Per quelle reali, la Corte ha già ha avuto occasione di rilevare (sentenza n. 48 del 1994) che il nuovo codice di rito ha omesso di operare un rinvio alle disposizioni generali relative alle misure cautelari personali, tra le quali sono comprese le condizioni generali per l'adozione dei provvedimenti che limitano la libertà della persona e che richiedono la sussistenza di "gravi indizi di colpevolezza", oltre che l'assenza di cause di giustificazione, di non punibilità o di estinzione del reato o della pena (art. 273 cod. proc. pen.).
Al contrario, le misure cautelari reali sono per loro natura attinenti a beni o cose pertinenti al reato, la cui libera disponibilità può costituire situazione di pericolo; le stesse possono, pertanto, prescindere da qualsiasi profilo di colpevolezza (sentenza n. 48 del 1994; ordinanze nn. 176 e 229 del 1994).
Manca, dunque, nell'adozione o nella conferma delle misure cautelari reali, quella incisiva valutazione prognostica sulla responsabilità dell'imputato, basata sui gravi indizi di colpevolezza, che potrebbe rendere, o far apparire, condizionato il successivo giudizio di merito da parte dello stesso giudice, così da violare le garanzie che si collegano al principio del giusto processo.

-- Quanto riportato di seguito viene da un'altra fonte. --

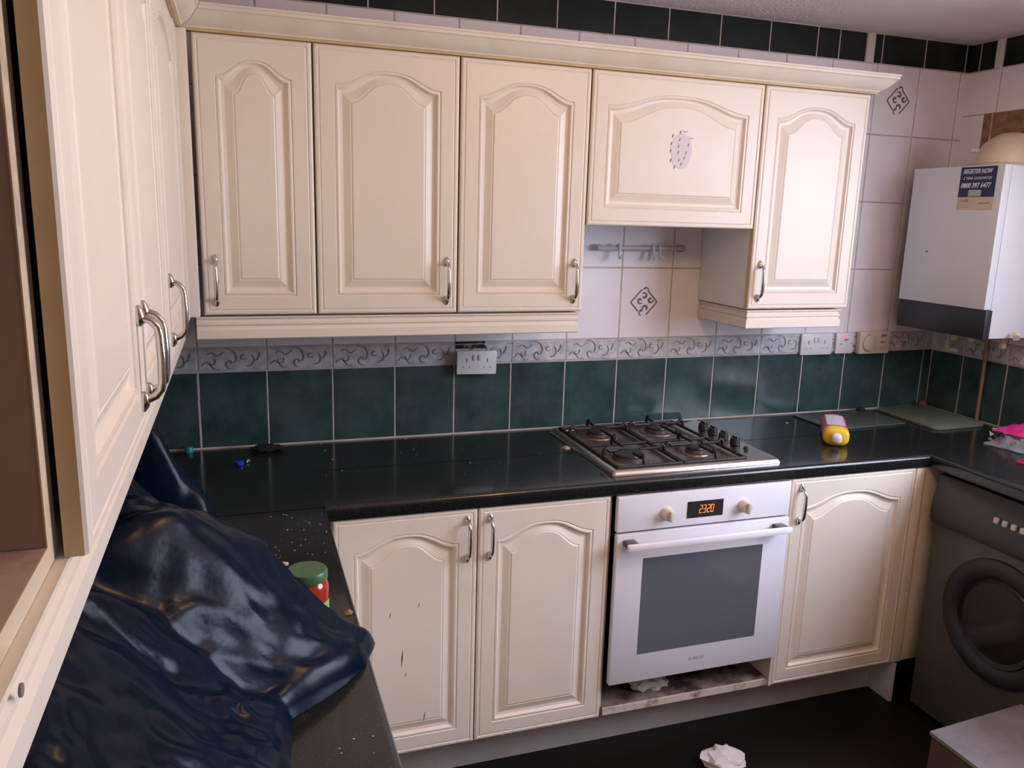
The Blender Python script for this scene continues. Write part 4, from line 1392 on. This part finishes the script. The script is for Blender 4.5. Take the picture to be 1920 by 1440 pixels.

Né vi è, per le due diverse misure cautelari, personali o reali, una identità di presupposti in ordine alla valutazione rimessa al giudice tale da comportare una identica disciplina quanto all'incompatibilità del giudice.
PER QUESTI MOTIVI
LA CORTE COSTITUZIONALE
riuniti i giudizi,
dichiara non fondate le questioni di legittimità costituzionale dell'art. 34 -- comma 1 o comma 2 -- cod. proc. pen., sollevate, in riferimento agli artt. 3 -- o 3, primo comma --, 24 -- o 24, primo e secondo comma --, 25 e 101 della Costituzione, dal Tribunale di Siena, dal Pretore di Savona, sezione distaccata di Albenga, e dalla Corte d'appello di Ancona con le ordinanze indicate in epigrafe.
Così deciso in Roma, nella sede della Corte costituzionale, Palazzo della Consulta, il 12 marzo 1997.
Renato GRANATA, Presidente
Cesare MIRABELLI, Redattore
Depositata in cancelleria il 21 marzo1997.